In Engleby & Engleby [2023] FedCFamC2F 540, Judge Street refused several requests for adjournment by an Applicant during a 3-day hearing including a refusal pursuant to s.190, as it was at the time, on the basis that such an adjournment was not in “the best interest of the child and the interests of the administration of justice“.

The Final Word

The sentiment behind the overarching purpose is not new and the ratification of the principle and the obligation on practitioners and parties in law illustrates the importance of the purpose in the administration of justice.

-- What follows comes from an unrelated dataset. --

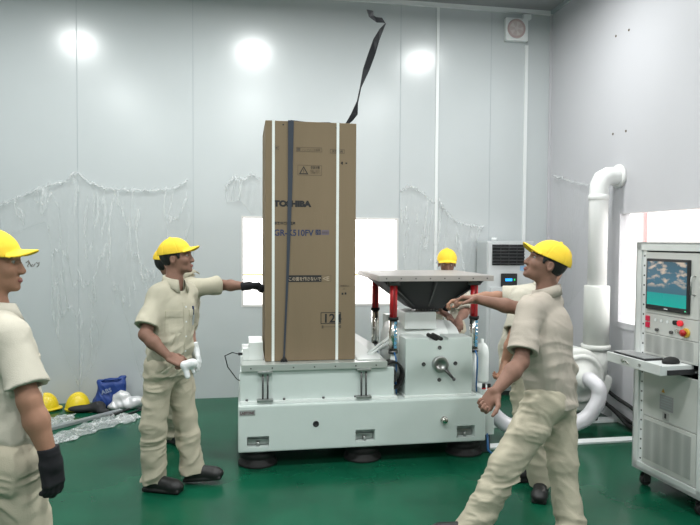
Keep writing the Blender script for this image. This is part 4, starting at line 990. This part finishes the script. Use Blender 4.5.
bs = n['Principled BSDF']; bs.inputs['Base Color'].default_value = (.02, .02, .02, 1); bs.inputs['Roughness'].default_value = .2; l.new(mx.outputs[2], bs.inputs['Emission Color']); bs.inputs['Emission Strength'].default_value = 1.7
RK('screen', ms, -.0145, -.011, .156, .506, 1.298, 1.594, bev=0, parent=mn)
RK('logo_strip', M_TRIMW, -.0145, -.011, .315, .345, 1.277, 1.283, bev=0, parent=mn)
RK('power_lamp', mat('green_lamp', (.1, .6, .3), .4, emis=(.1, .8, .4), estr=.8), -.0145, -.011, .158, .166, 1.278, 1.286, bev=0, parent=mn)
h2 = MB().tube([(.006, .105, 1.39), (-.025, .105, 1.395), (-.025, .105, 1.505), (.006, .105, 1.51)], .005, 8); h2.build('handle', M_STEEL, mp_, RKM)
cp = RK('control_panel', M_RACKI, .006, .03, pY0, pY1, 1.098, 1.232)
b = MB().box(-.004, .008, .495, .530, 1.180, 1.215, .003).box(-.004, .008, .495, .530, 1.135, 1.172, .003); b.build('rocker_switch', mat('switch_red', (.62, .01, .06), .4), cp, RKM)
for k, yy in enumerate((.44, .385, .33, .275)):
    MB().cyl((.006, yy, 1.195), (.001, yy, 1.195), .010, n=14).build('indicator', M_TRIMW, cp, RKM)
for yy in (.42, .29): MB().cyl((.006, yy, 1.13), (-.010, yy, 1.13), .011, n=14).build('knob', M_STEELD, cp, RKM)
MB().cyl((.006, .255, 1.20), (-.012, .255, 1.20), .015).build('black_button', M_RUB, cp, RKM)
MB().cyl((.006, .212, 1.20), (-.012, .212, 1.20), .019).build('red_button', mat('button_red', (.85, .03, .05), .4, emis=(1, .05, .05), estr=.25), cp, RKM)
MB().cyl((.006, .238, 1.145), (-.010, .238, 1.145), .013).build('key_switch', M_CHROME, cp, RKM)
e_ = MB().cyl((.006, .165, 1.145), (-.006, .165, 1.145), .030).build('stop_button_base', mat('stop_yellow', (.65, .42, .05), .5), cp, RKM)
MB().lathe((-.006, .165, 1.145), (-1, 0, 0), [(.012, 0), (.012, .012), (.023, .016), (.022, .026), (.001, .030)], 20).build('stop_button', mat('stop_red', (.42, .01, .01), .4), e_, RKM)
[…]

This marks an opportune time to reflect on the previous comments of Justice Benjamin, in considering the conduct of the parties in Simic v Norton [2017] FamCA 1007 where he was critical of what he observed to be a culture of conduct that was destructive, commenting:

[1] I am not a Judge based in the Sydney Registry of the Family Court of Australia. However, I regularly hear cases filed in that Registry. I have become increasingly concerned about the high levels of costs charged by the legal profession in property and parenting proceedings and in previous judgement, I have expressed these concerns in that regard. Such comments have seemingly gone unheeded.

[2] In the Sydney Registry of the Family Court I have observed what seems to be a culture of bitter, adversarial and highly aggressive family law litigation. Whether this win at all costs, concede little or nothing, chase every rabbit down every hole and hang the consequences approach to family law litigation is a reflection of a Sydney-based culture by some or many litigants or whether it is an approach by some legal practitioners or a combination of both, I do not know.

[3] Whichever is the cause, the consequences of obscenely high legal costs are destructive of the emotional, social and financial wellbeing of the parties and their children. It must stop.

The introduction of s.95 of the FLA

The introduction of s.95 in the Family Law Act demonstrates the continued significance of the conduct of parties and practitioners in the ongoing running of Family Law matters. It further ratifies the importance of ensuring litigation, is in the best interest of children, and that an assessment of that includes ensuring efficient and cost-effective use of the family law system.